**Instruction**
Only the lines from the start up to and including the line containing "scene.camera = cam" should be repeated, word for word.

**Recorded data**
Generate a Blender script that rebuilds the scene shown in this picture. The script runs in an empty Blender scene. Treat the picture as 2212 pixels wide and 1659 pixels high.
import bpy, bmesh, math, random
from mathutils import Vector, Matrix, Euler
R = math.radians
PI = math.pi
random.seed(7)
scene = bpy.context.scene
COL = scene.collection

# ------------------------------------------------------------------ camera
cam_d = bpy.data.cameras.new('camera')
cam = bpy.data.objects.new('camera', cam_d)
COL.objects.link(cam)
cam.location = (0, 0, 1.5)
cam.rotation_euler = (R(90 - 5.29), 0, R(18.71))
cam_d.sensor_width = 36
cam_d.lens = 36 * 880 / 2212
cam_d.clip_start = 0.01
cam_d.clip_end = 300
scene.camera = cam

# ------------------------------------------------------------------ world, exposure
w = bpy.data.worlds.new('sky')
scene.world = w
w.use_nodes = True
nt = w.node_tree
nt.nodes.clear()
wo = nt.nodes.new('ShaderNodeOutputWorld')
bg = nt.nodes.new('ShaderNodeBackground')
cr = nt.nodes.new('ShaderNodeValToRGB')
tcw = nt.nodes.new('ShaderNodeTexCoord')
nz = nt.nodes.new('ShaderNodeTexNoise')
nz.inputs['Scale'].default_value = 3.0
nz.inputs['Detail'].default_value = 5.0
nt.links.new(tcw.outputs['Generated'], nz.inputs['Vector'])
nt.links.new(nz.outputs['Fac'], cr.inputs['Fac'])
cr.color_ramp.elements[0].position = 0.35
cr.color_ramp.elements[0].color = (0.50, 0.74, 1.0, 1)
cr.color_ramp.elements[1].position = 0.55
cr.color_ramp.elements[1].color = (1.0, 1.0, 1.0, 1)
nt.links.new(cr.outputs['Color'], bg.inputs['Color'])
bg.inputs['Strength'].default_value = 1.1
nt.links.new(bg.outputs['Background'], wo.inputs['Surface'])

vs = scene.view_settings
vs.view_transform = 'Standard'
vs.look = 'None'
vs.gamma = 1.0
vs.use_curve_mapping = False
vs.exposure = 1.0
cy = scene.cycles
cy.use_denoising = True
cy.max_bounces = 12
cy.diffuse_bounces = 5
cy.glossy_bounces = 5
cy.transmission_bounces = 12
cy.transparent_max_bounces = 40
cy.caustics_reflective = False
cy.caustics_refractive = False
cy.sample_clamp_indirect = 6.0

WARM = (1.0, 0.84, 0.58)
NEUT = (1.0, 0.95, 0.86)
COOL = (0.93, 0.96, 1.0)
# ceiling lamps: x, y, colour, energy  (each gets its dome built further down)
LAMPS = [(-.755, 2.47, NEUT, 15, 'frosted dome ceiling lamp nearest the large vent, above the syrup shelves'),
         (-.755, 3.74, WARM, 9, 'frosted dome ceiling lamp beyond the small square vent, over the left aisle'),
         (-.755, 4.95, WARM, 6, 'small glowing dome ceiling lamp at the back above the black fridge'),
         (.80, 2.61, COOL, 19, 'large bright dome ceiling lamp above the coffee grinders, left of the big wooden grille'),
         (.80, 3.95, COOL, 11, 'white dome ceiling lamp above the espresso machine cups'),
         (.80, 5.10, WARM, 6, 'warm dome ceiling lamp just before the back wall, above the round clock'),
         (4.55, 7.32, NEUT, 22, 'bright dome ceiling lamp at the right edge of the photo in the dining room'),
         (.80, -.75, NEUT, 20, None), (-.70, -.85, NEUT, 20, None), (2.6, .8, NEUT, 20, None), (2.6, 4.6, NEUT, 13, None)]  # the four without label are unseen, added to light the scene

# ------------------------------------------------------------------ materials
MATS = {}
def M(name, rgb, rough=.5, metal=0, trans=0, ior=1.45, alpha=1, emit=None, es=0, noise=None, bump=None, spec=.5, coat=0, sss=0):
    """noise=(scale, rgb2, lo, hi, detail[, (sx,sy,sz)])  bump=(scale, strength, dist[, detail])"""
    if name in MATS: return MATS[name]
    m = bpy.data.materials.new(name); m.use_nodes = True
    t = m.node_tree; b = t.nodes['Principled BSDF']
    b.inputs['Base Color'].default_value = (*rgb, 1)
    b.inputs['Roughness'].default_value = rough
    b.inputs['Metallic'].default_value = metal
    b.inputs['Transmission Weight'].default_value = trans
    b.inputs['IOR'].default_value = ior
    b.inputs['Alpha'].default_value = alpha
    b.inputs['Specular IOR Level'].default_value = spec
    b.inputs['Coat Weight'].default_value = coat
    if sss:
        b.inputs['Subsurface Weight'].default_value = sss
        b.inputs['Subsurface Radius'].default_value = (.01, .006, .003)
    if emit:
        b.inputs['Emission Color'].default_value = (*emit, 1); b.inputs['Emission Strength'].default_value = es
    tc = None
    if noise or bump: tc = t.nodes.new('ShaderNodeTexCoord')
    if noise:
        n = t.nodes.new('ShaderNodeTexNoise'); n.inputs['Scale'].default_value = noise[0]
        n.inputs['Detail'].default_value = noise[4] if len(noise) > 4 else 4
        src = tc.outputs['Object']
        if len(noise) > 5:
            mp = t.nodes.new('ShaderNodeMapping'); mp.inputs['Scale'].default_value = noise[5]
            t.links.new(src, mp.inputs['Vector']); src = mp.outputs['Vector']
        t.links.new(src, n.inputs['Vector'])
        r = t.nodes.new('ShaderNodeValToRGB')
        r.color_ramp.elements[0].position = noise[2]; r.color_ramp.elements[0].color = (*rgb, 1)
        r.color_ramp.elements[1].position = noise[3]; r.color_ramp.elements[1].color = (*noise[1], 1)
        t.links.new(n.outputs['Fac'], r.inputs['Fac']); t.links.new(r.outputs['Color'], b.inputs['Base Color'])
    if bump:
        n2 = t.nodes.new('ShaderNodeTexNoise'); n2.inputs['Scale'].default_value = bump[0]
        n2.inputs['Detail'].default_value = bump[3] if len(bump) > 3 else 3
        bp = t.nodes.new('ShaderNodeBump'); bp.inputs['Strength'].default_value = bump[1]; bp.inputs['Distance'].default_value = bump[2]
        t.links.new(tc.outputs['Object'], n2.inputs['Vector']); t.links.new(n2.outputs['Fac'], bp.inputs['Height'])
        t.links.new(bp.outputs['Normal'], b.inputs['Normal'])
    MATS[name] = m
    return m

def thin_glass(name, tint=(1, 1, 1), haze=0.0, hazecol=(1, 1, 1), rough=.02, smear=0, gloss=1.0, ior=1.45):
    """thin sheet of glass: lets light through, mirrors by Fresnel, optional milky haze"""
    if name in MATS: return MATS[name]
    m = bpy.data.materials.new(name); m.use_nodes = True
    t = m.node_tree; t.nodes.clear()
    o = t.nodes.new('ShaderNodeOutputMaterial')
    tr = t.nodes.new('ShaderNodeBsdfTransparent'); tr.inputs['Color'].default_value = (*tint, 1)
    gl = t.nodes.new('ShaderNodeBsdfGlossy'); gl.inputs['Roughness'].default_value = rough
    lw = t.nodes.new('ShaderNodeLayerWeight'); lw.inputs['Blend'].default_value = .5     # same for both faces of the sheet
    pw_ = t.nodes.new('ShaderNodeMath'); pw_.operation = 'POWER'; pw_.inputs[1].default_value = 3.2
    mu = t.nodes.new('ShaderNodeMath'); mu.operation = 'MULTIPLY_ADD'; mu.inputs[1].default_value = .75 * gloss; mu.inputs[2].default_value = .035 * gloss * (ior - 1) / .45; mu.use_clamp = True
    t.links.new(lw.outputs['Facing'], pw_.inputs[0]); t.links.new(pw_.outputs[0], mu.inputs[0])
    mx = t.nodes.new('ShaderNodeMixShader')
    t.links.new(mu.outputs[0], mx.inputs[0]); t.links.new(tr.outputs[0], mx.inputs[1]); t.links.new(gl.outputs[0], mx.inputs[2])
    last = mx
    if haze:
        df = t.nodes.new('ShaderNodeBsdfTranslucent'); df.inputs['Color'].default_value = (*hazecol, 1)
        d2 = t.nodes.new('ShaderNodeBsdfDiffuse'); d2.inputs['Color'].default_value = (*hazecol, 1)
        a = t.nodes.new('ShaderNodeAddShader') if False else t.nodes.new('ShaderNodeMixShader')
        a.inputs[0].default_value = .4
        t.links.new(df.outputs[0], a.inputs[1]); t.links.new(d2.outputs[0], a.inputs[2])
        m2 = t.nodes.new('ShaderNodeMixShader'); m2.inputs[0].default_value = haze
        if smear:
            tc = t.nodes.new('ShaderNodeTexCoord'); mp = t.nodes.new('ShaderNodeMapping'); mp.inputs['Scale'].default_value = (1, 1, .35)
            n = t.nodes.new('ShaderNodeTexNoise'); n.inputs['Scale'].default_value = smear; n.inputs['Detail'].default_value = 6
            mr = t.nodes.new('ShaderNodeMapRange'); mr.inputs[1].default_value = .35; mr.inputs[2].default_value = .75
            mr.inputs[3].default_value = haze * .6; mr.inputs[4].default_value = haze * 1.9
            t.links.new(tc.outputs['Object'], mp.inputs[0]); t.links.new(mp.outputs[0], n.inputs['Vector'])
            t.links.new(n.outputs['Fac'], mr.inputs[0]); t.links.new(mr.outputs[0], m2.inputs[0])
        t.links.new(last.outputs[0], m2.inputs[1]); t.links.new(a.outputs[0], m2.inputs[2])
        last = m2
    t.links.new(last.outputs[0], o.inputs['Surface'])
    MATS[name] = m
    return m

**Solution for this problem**
Generate a Blender script that rebuilds the scene shown in this picture. The script runs in an empty Blender scene. Treat the picture as 2212 pixels wide and 1659 pixels high.
import bpy, bmesh, math, random
from mathutils import Vector, Matrix, Euler
R = math.radians
PI = math.pi
random.seed(7)
scene = bpy.context.scene
COL = scene.collection

# ------------------------------------------------------------------ camera
cam_d = bpy.data.cameras.new('camera')
cam = bpy.data.objects.new('camera', cam_d)
COL.objects.link(cam)
cam.location = (0, 0, 1.5)
cam.rotation_euler = (R(90 - 5.29), 0, R(18.71))
cam_d.sensor_width = 36
cam_d.lens = 36 * 880 / 2212
cam_d.clip_start = 0.01
cam_d.clip_end = 300
scene.camera = cam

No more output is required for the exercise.